What I loved about this demo was the sweetness and empathy with which it treats its subject matter. I don’t have kids (yet), but there was something about being asked to input my skin tone, my partner’s skin tone, and my baby’s skin tone that just got me. I’m a Black woman in an interracial relationship and it was really cool to see the game account for a family dynamic like mine would be. Also when you have a breakdown, it’s not treated as a failure, only as a fact of parenthood. The game encourages you with messages like “You’re doing great. It’s okay!” that I think would make any new or aspiring parent feel reassured when it comes to the ultimate game: raising a kid.
Creepy Redneck Dinosaur Mansion 3
Listen, I don’t know how you could see a game named Creepy Redneck Dinosaur Mansion 3 and not play it. Same with anything the developers at Strange Scaffold put out. According to the description, CRDM3 (which, hilariously, is actually the first game in the series) is a comedic match-3 and metroidvania, which the developers helpfully call a “matchroidvania.” But it is so much more.
In it, you play as JJ Hardwell, an agent of the Alcohol, Tobacco, and Super Science Bureau who is tasked with investigating a mansion for suspected dinosaur activity. You use match-3 action to take down the evil saurians while choosing which way to go through the mysterious maze of a mansion. Along the way, the choices you make contribute to JJ’s abilities that help him overcome the mansion’s many obstacles. An observation made in one area will, later on, open up a path that would have otherwise remained blocked off.
The match-3 elements are surprisingly deep, allowing you to use items and abilities powered by the gems you match to defeat enemies. CRDM3 is funny as hell, with all kinds of meta jokes about game development that I suspect will delight the players who know their way around Unity or Godot.
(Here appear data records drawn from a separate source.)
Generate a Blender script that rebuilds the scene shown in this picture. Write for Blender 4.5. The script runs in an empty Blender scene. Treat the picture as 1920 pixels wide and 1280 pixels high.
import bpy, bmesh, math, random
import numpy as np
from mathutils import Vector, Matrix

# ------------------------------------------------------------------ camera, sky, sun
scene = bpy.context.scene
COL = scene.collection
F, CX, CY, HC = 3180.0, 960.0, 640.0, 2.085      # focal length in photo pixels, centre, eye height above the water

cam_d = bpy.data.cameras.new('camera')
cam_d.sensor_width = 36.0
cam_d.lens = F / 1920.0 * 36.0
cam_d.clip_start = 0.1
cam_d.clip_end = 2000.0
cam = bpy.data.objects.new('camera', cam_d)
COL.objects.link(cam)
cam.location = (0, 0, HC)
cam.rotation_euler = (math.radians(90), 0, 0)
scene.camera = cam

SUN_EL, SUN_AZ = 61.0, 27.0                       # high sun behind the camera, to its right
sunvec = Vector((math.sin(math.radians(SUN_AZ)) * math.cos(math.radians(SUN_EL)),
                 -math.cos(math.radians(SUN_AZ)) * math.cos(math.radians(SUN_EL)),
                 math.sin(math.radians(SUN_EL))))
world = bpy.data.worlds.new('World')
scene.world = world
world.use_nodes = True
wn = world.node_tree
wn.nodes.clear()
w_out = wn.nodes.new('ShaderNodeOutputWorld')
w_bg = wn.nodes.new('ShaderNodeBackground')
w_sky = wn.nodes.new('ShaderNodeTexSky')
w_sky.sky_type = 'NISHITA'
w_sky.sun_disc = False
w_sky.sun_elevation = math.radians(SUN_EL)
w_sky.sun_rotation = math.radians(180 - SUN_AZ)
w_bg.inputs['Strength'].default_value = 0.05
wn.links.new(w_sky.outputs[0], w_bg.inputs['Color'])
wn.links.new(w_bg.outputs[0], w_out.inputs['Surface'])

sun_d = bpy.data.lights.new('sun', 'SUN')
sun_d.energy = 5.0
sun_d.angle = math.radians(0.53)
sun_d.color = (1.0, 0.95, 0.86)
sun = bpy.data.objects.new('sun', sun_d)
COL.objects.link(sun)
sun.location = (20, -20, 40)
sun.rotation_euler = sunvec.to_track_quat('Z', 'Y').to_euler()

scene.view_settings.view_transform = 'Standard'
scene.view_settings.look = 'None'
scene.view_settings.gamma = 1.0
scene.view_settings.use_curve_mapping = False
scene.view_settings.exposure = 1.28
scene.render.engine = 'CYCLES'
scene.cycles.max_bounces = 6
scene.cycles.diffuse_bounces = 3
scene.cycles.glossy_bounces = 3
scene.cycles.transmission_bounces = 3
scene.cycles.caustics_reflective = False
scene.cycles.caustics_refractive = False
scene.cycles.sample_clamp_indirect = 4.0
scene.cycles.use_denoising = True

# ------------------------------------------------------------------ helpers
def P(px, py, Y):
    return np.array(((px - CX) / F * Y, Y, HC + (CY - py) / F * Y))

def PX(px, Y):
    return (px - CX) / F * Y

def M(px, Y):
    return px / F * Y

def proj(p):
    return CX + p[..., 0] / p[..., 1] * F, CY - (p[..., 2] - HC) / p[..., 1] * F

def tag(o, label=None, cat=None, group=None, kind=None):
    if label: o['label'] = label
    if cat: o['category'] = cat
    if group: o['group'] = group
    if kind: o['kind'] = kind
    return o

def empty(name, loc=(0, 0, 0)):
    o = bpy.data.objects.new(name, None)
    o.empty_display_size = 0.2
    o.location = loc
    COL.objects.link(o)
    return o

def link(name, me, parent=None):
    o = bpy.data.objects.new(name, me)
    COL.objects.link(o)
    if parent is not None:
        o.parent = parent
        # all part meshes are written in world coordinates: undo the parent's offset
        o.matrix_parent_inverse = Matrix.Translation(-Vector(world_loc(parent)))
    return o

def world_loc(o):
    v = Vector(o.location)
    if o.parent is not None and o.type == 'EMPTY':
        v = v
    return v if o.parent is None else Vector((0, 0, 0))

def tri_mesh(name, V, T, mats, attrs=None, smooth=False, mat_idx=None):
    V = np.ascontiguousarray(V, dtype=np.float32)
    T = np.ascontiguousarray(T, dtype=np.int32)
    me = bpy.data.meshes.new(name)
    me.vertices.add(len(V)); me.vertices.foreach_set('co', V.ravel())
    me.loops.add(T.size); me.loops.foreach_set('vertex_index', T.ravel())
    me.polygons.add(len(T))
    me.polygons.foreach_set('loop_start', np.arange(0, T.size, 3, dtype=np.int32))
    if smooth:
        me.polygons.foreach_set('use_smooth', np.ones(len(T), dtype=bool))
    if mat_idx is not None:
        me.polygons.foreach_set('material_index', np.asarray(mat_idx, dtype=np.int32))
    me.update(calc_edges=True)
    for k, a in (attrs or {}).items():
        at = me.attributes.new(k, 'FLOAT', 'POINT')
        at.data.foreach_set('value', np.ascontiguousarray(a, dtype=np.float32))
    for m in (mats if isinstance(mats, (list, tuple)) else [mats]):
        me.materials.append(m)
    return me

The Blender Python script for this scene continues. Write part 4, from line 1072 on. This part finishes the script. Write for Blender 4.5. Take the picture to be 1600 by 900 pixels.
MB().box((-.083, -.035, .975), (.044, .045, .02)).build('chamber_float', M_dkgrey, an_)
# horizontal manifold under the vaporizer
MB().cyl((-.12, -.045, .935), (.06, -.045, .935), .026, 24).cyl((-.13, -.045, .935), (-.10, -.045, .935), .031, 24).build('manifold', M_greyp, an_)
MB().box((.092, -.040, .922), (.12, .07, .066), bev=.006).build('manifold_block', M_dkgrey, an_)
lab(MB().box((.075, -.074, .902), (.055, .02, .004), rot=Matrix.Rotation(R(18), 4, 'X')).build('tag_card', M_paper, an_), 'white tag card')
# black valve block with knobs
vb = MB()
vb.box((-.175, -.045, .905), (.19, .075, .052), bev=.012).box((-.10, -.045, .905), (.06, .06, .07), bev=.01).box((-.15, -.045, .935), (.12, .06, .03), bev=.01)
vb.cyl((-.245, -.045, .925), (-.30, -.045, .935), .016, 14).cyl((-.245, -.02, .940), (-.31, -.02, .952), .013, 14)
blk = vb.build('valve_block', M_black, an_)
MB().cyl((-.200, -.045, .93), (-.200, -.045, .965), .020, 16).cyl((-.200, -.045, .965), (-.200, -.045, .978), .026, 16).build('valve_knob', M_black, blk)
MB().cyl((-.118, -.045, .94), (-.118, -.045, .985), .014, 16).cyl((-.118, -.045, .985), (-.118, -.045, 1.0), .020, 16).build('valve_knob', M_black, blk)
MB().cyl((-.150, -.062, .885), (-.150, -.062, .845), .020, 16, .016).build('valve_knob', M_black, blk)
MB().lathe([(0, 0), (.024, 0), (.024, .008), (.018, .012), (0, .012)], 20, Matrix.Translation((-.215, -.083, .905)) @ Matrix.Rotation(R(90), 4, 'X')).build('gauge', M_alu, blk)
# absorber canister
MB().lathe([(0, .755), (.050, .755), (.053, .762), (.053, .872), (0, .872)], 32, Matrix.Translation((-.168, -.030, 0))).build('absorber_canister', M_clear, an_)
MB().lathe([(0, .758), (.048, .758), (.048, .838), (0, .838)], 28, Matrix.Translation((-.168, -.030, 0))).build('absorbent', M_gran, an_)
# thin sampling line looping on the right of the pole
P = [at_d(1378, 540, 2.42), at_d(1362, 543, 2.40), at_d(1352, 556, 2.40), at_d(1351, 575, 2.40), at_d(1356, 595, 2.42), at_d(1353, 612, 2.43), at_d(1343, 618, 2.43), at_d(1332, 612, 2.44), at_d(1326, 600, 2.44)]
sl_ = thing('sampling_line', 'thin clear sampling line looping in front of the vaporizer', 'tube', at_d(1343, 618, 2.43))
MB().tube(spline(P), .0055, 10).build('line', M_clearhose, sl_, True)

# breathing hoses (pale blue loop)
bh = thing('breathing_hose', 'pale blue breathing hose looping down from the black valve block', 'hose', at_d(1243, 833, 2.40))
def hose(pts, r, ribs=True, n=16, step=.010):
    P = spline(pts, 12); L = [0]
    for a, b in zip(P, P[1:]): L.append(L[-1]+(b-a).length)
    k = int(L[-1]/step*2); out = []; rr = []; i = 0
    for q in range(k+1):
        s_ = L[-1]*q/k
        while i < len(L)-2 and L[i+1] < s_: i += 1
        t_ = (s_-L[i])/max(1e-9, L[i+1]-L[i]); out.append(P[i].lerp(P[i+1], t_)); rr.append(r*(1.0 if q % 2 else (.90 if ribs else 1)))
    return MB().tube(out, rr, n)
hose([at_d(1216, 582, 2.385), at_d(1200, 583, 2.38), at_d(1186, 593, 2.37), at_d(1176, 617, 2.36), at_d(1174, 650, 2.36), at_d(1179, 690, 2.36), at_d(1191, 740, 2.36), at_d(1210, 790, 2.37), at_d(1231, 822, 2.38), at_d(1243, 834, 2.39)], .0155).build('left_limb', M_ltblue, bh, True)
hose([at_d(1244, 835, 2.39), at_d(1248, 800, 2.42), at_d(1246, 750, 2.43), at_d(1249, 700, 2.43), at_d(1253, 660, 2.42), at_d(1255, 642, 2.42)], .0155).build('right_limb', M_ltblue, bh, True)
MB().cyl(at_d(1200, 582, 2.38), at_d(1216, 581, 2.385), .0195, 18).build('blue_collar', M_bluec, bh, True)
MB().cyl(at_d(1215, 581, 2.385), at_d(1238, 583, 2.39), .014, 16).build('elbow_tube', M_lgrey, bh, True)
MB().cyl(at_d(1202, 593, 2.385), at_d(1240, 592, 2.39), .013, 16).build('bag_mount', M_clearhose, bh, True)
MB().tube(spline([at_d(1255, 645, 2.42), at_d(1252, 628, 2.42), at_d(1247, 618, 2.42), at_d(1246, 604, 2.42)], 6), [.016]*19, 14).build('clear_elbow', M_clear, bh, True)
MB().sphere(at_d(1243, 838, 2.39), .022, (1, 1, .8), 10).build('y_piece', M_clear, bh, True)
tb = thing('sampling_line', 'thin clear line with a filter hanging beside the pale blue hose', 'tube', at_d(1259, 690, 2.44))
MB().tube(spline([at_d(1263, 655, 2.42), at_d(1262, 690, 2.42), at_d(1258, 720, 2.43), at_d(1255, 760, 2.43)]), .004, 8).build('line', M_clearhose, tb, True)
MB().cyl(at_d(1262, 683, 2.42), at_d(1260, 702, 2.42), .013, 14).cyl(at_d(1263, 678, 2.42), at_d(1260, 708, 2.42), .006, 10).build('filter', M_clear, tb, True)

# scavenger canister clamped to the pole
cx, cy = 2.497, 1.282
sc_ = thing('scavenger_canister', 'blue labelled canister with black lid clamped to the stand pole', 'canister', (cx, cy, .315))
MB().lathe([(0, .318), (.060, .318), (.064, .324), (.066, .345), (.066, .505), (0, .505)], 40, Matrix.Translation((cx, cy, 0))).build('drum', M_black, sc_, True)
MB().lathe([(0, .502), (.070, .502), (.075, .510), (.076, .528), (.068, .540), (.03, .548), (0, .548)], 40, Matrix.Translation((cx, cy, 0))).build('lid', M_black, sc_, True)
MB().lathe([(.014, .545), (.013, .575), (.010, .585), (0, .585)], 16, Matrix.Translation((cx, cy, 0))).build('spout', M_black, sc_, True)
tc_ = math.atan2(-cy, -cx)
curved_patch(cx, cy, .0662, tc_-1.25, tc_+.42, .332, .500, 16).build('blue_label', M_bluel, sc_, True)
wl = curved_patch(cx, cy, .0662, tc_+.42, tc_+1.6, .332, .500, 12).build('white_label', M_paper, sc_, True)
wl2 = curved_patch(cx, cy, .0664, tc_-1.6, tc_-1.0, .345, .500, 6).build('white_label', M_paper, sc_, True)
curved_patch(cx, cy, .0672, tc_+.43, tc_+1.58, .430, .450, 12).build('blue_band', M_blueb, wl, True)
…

In Promise Mascot Agency, you play as a disgraced yakuza sent to a derelict town to raise $80 million by managing a mascot business. But instead of sending out real people in adorable cat or poop costumes to birthday parties or to promote a new business opening, you’ve got a larger-than-life sentient severed pinky or a partially eaten and crying block of tofu. As for the actual game mechanics, they don’t seem to matter all that much in relation to the story, but in a good way. You get job requests, send out mascots who fit the requirements, and if they get into trouble, there’s a turn-based, card battler minigame you play to overcome the issue. There are also open-world elements where you drive around in one of those kei trucks that have recently become all the rage, picking up collectibles, finding spare cash, and recruiting new mascots to help your business.
Once you get beyond the wacky premise, the Promise Mascot Agency actually has real heart. Yes, your coworker is a walking, talking, foul-mouthed severed pinky who is so unsettling and cute at the same time that I can’t stop staring at her. But your job is to work with her to revive a town that’s seen economic and social devastation by fostering real connections with the people who live there.
The singular best thing about discovering games via Next Fest is seeing developers’ creativity on full display. In games, the default way to drum up interest is by making something that’s easily explainable – Pokémon but with guns, for example. But for Next Fest, I loved finding games that defy succinct explanations like “surrealist Japanese mascot management simulator.”
Yes, that may make it hard to sell to the average consumer, but games don’t and shouldn’t have to be broadly appealing to be successful. The developers of these games know exactly what they are and that they are not for everybody. And in making these weird little freak games, they’ve managed to punch through all the “x but make it y” noise to truly stand out. Play them — or use Next Fest as an opportunity to venture outside your comfort zone to find something truly special.